A month ago I tried to organise the removal of several piles of rusty metal, including old bedsteads, guttering, weird pressed metal kitchen units from the communist times (probably the 1960s), broken cast iron stoves and so forth. They were taking up a lot of space in the yard and making it look awful. The Horice Na Sumave Town Council has a waste metal collection, but by the time the lorry gets to our part of the district it is already full and frankly our delightful assortment of Czech iron would make up at least half a load.
Eventually my friend found a friend who had a friend who would take it. This being the way things tend to work in the Czech Republic. The man arrived and we went round the yard and into the old barn and as I pointed out the rusting piles, he nodded and smiled. Friday, he would come on Friday morning, he said; we shook hands on it and off he went in his car. Friday came, nothing happened. No lorry turned up and I wasted a day waiting for him. On Saturday my friend telephoned me - a major international incident had been triggered by my iron.
Somewhere in the Chinese whispers that had led to the process, the any-old-iron man had been led to believe that there were five tonnes of metal in my yard. He was insulted to be asked to take my paltry piles away, it would cost him more money to hire a lorry than he would make. There had been a major bust up with his friend who had told him about the iron in the first place and now twenty years of friendship between the two was under threat. His friend had then rung mine in distress about what has happened and after she had spent half an hour calming him down, she had had to ring the iron man and done the same to him. After that she rang me.
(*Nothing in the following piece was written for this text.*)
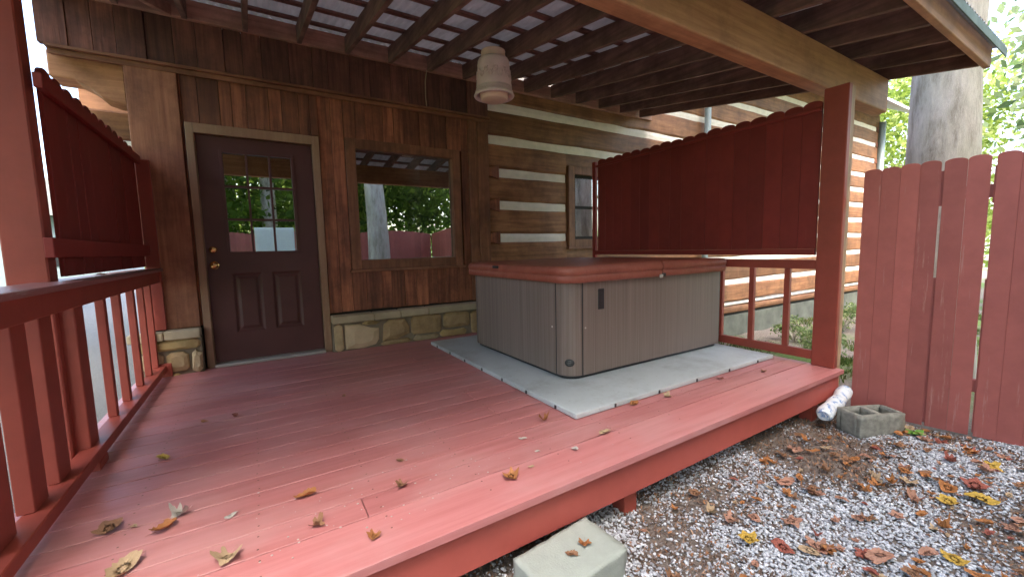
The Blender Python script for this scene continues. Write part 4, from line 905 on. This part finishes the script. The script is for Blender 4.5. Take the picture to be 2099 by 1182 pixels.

We both expressed our frustration at the process. Why, oh why, had the man said yes he would take it when he inspected the iron in the yard, when he should have said no? The answer is that they do it all the time. The Czechs have a problem saying no. They will tell you what they think you want to hear, and that means saying yes when they have no intention of doing anything. As a Brit, I hate it, and find it incredibly hard to get used to. I do not mind being told bad news - in fact it is almost a national characteristic to quite like it - but I hate being lied to and regard it as downright rude. I suspect the Czechs see it totally differently. But at least the ironman didn't get halfway and then leave everything partially done - unlike some Czech carpenters I have known!